McRobbie: IU’s Renowned Creative Arts Culture to be Enhanced by University Cinema

Indiana University President Michael McRobbie tells us what’s unique about IU. (Thanks to all the presidents who participated this week — and a special thanks to our readers.)

  • Tell us something that not enough people know about your college or university that makes it such a special place.

IU has a magnificent tradition in the creative arts and the humanities that sometimes can go overlooked but has a major impact on our quality of life as Hoosiers. We have a myriad of areas—from language and literature to fine and performing arts—where IU programs are among the finest in the world, and our superb arts facilities across all of our campuses attract hundreds of thousands of people to art exhibits, ballets, concerts, lectures, plays, operas, and other events that typically are only offered in the nation’s major metropolitan areas. Our Bloomington campus alone hosts thousands of these types of events each year, many of which take place at the world-renowned Jacobs School of Music.

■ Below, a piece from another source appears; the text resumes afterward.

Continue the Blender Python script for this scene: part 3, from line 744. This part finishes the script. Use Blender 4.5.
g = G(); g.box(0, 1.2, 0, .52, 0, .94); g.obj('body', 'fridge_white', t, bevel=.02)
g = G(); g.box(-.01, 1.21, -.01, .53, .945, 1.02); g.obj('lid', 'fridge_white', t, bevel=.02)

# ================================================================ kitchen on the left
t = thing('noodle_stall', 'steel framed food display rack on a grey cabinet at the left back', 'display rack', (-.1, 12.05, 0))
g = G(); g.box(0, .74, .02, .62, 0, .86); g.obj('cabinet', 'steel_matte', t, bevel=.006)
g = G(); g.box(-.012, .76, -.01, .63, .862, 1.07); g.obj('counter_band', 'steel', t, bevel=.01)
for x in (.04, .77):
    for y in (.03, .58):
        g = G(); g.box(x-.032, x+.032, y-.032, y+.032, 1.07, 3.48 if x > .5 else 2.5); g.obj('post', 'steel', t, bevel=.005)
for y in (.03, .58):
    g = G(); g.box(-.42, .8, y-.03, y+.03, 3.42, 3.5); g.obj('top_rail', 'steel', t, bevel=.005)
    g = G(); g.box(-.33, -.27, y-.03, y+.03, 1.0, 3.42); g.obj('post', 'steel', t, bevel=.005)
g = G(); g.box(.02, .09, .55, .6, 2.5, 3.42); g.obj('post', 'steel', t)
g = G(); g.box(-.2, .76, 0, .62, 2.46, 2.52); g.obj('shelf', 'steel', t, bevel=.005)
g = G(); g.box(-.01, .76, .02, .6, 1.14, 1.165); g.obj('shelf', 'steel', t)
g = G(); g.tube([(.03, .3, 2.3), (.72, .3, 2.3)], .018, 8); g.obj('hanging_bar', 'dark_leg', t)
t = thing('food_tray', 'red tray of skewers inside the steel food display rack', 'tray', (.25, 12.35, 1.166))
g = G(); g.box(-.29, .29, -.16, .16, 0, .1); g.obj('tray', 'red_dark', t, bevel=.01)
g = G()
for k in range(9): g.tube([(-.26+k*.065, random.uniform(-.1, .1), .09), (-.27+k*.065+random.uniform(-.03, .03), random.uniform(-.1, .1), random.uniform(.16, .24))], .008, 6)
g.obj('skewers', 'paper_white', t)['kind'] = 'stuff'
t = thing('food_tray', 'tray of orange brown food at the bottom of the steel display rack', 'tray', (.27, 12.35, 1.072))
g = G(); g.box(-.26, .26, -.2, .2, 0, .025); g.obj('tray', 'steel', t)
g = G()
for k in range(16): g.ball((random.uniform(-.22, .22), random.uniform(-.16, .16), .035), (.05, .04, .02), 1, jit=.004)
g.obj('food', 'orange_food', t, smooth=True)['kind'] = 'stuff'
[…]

There is one area, though, where IU has had a superb scholarly reputation but has had no facilities, and this is film. We have remarkable cinematic collections, including our Black Film Center Archive, the David Bradley Film Collection, and our general library collection, which together contain tens of thousands of items. Last fall, we broke ground on a new University Cinema, which will feature a combination of digital cinema and traditional projection capabilities that will place it among the top tier of similar facilities around the world. It will show film classics, as well as the latest digital experimental, international, and scientific cinematic creations. We are extremely excited to unveil this state-of-the-art facility, which will serve scholars, students, and the broader community and showcase the masterpieces of cinema as they were meant to be seen.